A Riddle Starts a War: Samson & the Escalation of Revenge
The Beginning of a Messy Tale
One of the most famous figures in the Book of Judges is Samson. And while many of us might jump straight to Delilah and the dramatic haircut, his story actually starts much earlier. Judges 14 introduces us to a young Hebrew man who falls in love with a Philistine woman. Predictably, his family objects—they want him to find a nice Jewish girl. But Samson is sure: this is the one. Eventually, everyone gets on board and they plan a party to celebrate the upcoming wedding.
A Riddle With No Answer
At the party, Samson proposes a bet to his new in-laws: solve a riddle and win 30 fancy linen outfits. If they fail, they owe him the same. The riddle? "Out of the eater, something to eat; out of the strong, something sweet." But this isn't a real riddle. It's an inside joke based on a personal experience: Samson once killed a lion and later found bees nesting in its carcass. No one else could possibly guess it.
So when his new relatives struggle to find the answer, they pressure Samson's fiancée to coax it out of him. She does, they win the bet, and Samson is furious. So angry, in fact, that he leaves the party, kills 30 Philistines to get their linen outfits, hands over the clothes, and walks away—before the wedding even happens.
A Spiraling Cycle of Revenge
Time passes. Judges says it was the season of the wheat harvest when Samson decides to visit his wife. But he's told she married someone else. His response? "I have a right to get even."
He captures 300 foxes, ties them together in pairs, sets their tails on fire, and lets them loose in the town. The grain, vineyards, and olive groves all go up in flames. The townspeople blame the woman and her family, killing them in retaliation. Samson, in turn, attacks and kills those responsible. Then the Philistines prepare to attack Judah. To avoid conflict, Judah's leaders agree to hand Samson over. But he breaks free, finds a donkey's jawbone, and kills a thousand men.

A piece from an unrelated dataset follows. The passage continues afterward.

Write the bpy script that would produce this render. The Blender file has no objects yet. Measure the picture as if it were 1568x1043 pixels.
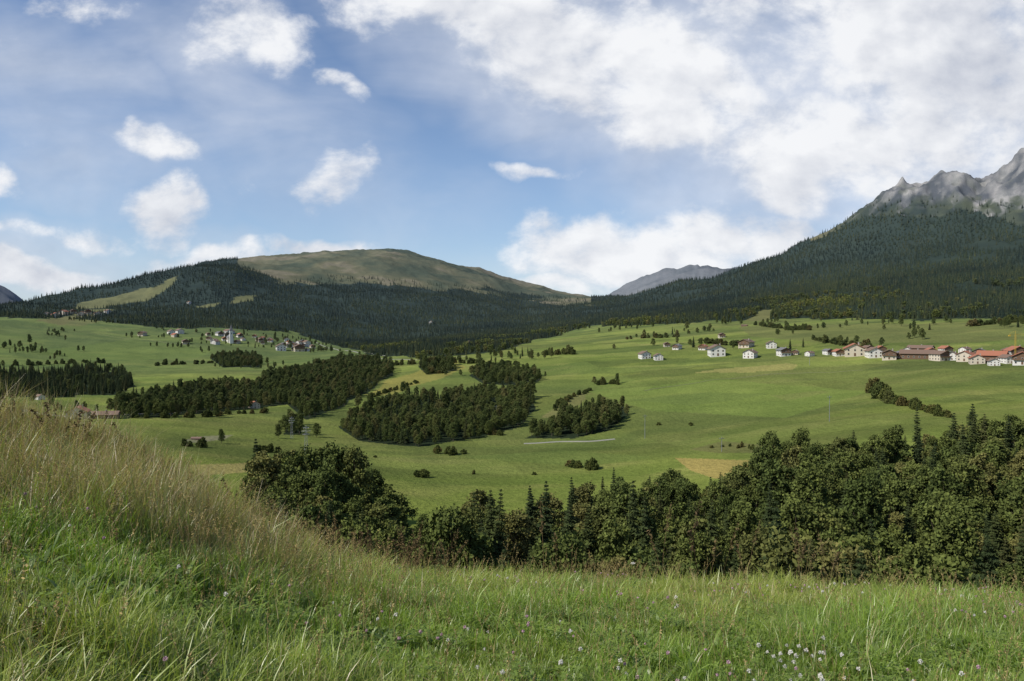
import bpy, math, numpy as np
from mathutils import Vector, Matrix
rng=np.random.default_rng(7)
S=bpy.context.scene
FP=1230.0; U0=784.0; V0=500.0
# ---------------------------------------------------------------- noise
def _h(ix,iy,seed):
    n=(ix.astype(np.int64)*374761393+iy.astype(np.int64)*668265263+seed*2147483647)&0x7fffffff
    n=((n^(n>>13))*1274126177)&0x7fffffff
    return ((n^(n>>16))&0xffff)/65535.0
def vn(x,y,seed=0):
    ix=np.floor(x);iy=np.floor(y);fx=x-ix;fy=y-iy
    fx=fx*fx*fx*(fx*(fx*6-15)+10);fy=fy*fy*fy*(fy*(fy*6-15)+10)
    a=_h(ix,iy,seed);b=_h(ix+1,iy,seed);c=_h(ix,iy+1,seed);d=_h(ix+1,iy+1,seed)
    return (a*(1-fx)+b*fx)*(1-fy)+(c*(1-fx)+d*fx)*fy
def fbm(x,y,o=4,seed=0,ridged=False):
    s=0;a=1.0;t=0
    for i in range(o):
        n=vn(x+i*17.3,y-i*9.1,seed+i)*2-1
        if ridged: n=1-2*np.abs(n)
        s=s+a*n;t+=a;a*=0.5
        x,y=(x*0.8+y*0.6)*2.03,(-x*0.6+y*0.8)*2.03
    return s/t
def sm(a,b,x):
    t=np.clip((x-a)/(b-a),0,1);return t*t*(3-2*t)
# ---------------------------------------------------------------- terrain layers
CU=np.array([-600,0,200,400,520,650,800,950,1100,1250,1400,1568,2200],float)
crest=[(-600,574),(0,670),(60,682),(100,692),(200,724),(300,776),(390,830),(500,868),(600,886),(700,895),(800,900),(1000,907),(1200,914),(1400,924),(1568,932),(2200,950)]
def P(l): a=np.array(l,float); return a[:,0],a[:,1]
UG=np.arange(-900,2600,4.0)
def col(l,sm_=0):
    if isinstance(l,np.ndarray): y=np.interp(UG,CU,l)
    else: y=np.interp(UG,*P(l))
    if sm_:
        k=np.exp(-0.5*(np.arange(-60,61)*4/sm_)**2);k/=k.sum()
        y=np.convolve(np.pad(y,60,mode='edge'),k,mode='valid')
    return y
A=lambda *a: np.array(a,float)
ridgeA=[(-600,440),(0,474),(60,463),(150,446),(230,428),(310,411),(360,412),(400,425),(520,440),(650,452),(740,462),(800,474),(860,474),(905,466),(960,458),(1010,444),(1090,431),(1130,415),(1200,397),(1240,373),(1290,346),(1330,316),(1352,300),(1378,280),(1400,286),(1420,291),(1442,275),(1465,268),(1485,280),(1502,290),(1530,269),(1568,240),(1650,205),(1800,190),(2200,200)]
ridgeB=[(-600,480),(0,492),(250,470),(310,416),(400,406),(450,400),(520,391),(560,389),(590,387),(625,393),(650,399),(740,422),(800,441),(860,453),(905,462),(1000,475),(2200,470)]
far=[(-600,400),(-100,410),(-20,432),(10,447),(35,468),(60,485),(860,480),(915,460),(960,440),(1000,425),(1050,413),(1120,416),(1170,410),(1200,392),(1215,378),(1235,371),(1300,400),(1568,450),(2200,450)]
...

He even writes a little poem about it: "With a donkey's jawbone I have made donkeys of them; with a donkey's jawbone I have killed a thousand men."
A Satirical Warning
It's an awful story. Embarrassing. Brutal. Not fit for Sunday school. But it's not without purpose. It leads into the more familiar tale of Delilah, yes, but this earlier narrative offers a different kind of lesson.

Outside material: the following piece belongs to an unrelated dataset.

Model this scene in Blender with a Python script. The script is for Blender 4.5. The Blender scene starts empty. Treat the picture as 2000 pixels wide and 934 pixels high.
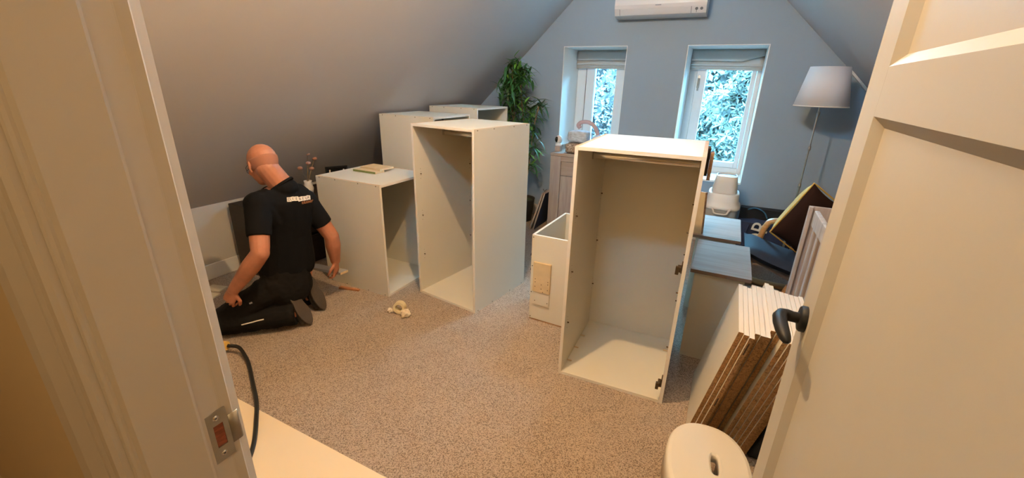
import bpy, bmesh, math, random
from mathutils import Vector, Matrix, noise
from mathutils.bvhtree import BVHTree
random.seed(7)
S = bpy.context.scene
COL = S.collection
PI = math.pi

# ------------------------------------------------------------------ camera
cam_d = bpy.data.cameras.new('camera')
cam = bpy.data.objects.new('camera', cam_d)
COL.objects.link(cam)
S.camera = cam
FPX, PITCH, ROLL, YAW = 827.9, 0.35288214, 0.02687331, 0.45773109
cam_d.sensor_fit = 'HORIZONTAL'
cam_d.sensor_width = 36.0
cam_d.lens = 36.0 * FPX / 2000.0
cam_d.clip_start = 0.02
cam_d.clip_end = 200
Fv = Vector((-math.sin(YAW)*math.cos(PITCH), math.cos(YAW)*math.cos(PITCH), -math.sin(PITCH)))
Rv = Vector((math.cos(YAW), math.sin(YAW), 0))
Uv = Rv.cross(Fv)
R2 = Rv*math.cos(ROLL) + Uv*math.sin(ROLL)
U2 = -Rv*math.sin(ROLL) + Uv*math.cos(ROLL)
M = Matrix((R2, U2, -Fv)).transposed().to_4x4()
M.translation = Vector((0, 0, 1.6))
cam.matrix_world = M

# ------------------------------------------------------------------ view
S.view_settings.view_transform = 'Standard'
S.view_settings.look = 'None'
S.view_settings.gamma = 1.0
S.view_settings.exposure = -0.10
S.view_settings.use_curve_mapping = False

# ------------------------------------------------------------------ world: cool overcast daylight
W = bpy.data.worlds.new('world')
S.world = W
W.use_nodes = True
wn = W.node_tree
wn.nodes.clear()
wo = wn.nodes.new('ShaderNodeOutputWorld')
wb = wn.nodes.new('ShaderNodeBackground')
wt = wn.nodes.new('ShaderNodeTexCoord')
ws = wn.nodes.new('ShaderNodeSeparateXYZ')
wr = wn.nodes.new('ShaderNodeValToRGB')
wr.color_ramp.elements[0].position = 0.40
wr.color_ramp.elements[0].color = (0.07, 0.14, 0.15, 1)
wr.color_ramp.elements[1].position = 0.62
wr.color_ramp.elements[1].color = (0.24, 0.68, 1.0, 1)
wm = wn.nodes.new('ShaderNodeMapRange')
wm.inputs['From Min'].default_value = -1
wm.inputs['From Max'].default_value = 1
wn.links.new(wt.outputs['Generated'], ws.inputs[0])
wn.links.new(ws.outputs['Z'], wm.inputs['Value'])
wn.links.new(wm.outputs['Result'], wr.inputs[0])
wn.links.new(wr.outputs[0], wb.inputs['Color'])
wb.inputs['Strength'].default_value = 120.0
wn.links.new(wb.outputs[0], wo.inputs[0])

# ------------------------------------------------------------------ lamps of the place
def point(name, loc, power, color, r=0.03):
    d = bpy.data.lights.new(name, 'POINT')
    d.energy = power; d.color = color; d.shadow_soft_size = r
    o = bpy.data.objects.new(name, d); COL.objects.link(o); o.location = loc
    return o
WARM = (1.0, 0.65, 0.305)
point('ceiling_bulb_light', (-0.87, 1.42, 2.80), 180, WARM, 0.022)
point('ceiling_bulb_light', (-0.45, 1.15, 2.80), 12, WARM, 0.03)
point('landing_bulb_light', (-0.08, -0.85, 2.10), 17, (1.0, 0.70, 0.36), 0.06)

def portal(name, x0, x1, z0, z1, y):
    d = bpy.data.lights.new(name, 'AREA')
    d.shape = 'RECTANGLE'; d.size = x1-x0; d.size_y = z1-z0
    d.cycles.is_portal = True
    o = bpy.data.objects.new(name, d); COL.objects.link(o)
    o.location = ((x0+x1)/2, y, (z0+z1)/2)
    o.rotation_euler = (-PI/2, 0, 0)     # faces -y, into the room
portal('window_portal', -1.84, -1.128, 0.7, 2.0, 5.62)
portal('window_portal', -0.527, 0.192, 0.7, 2.0, 5.62)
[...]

Samson says in Judges 15:11, "I merely did to them what they did to me." That line might be one of the most insightful verses in the Bible. How often have we justified our actions with similar words? Maybe not with violence, but certainly with self-righteousness. "I'm just responding. I'm only doing what was done to me."
The story of Samson is there to show us how foolish that thinking can be.
The Problem of Isolation
Samson tricks his in-laws, they trick him back. He gets mad, leaves. She marries someone else. He burns the fields. They kill her. He kills them. They prepare for war. He escalates. And in the end, a thousand people are dead over what started as a bad joke.
This is what happens when revenge escalates. It's satire. A caricature of what unfolds when we are untethered from community. When our internal narratives spiral unchecked. When we have no one to say, "Bro, you need to touch grass."
Building a Better Way Forward
Samson never had that friend. And truthfully, neither do we—unless we choose to be intentional about building spaces of vulnerability. About nurturing relationships where intimacy is not accidental but foundational.
It's not just online communities that offer only curated versions of ourselves. Sometimes our churches are guilty of that too. And we need to be aware of how easily our grievances get echoed back to us, validated by algorithms and groupthink, until our perspectives are so narrow we can't see a way out.
But there's a different path. One that involves intentionality, risk, and investment. The kind of relationships that stretch us, challenge us, call us to live bigger lives.
And no, you won't build that in a day. Probably not even in a year. But step by step, choice by choice, over days and months and yes, even years—you can find yourself in a place that is far more resilient than where you started.
You can build a life with people who help you pause, breathe, reflect. Who help you write a different kind of story.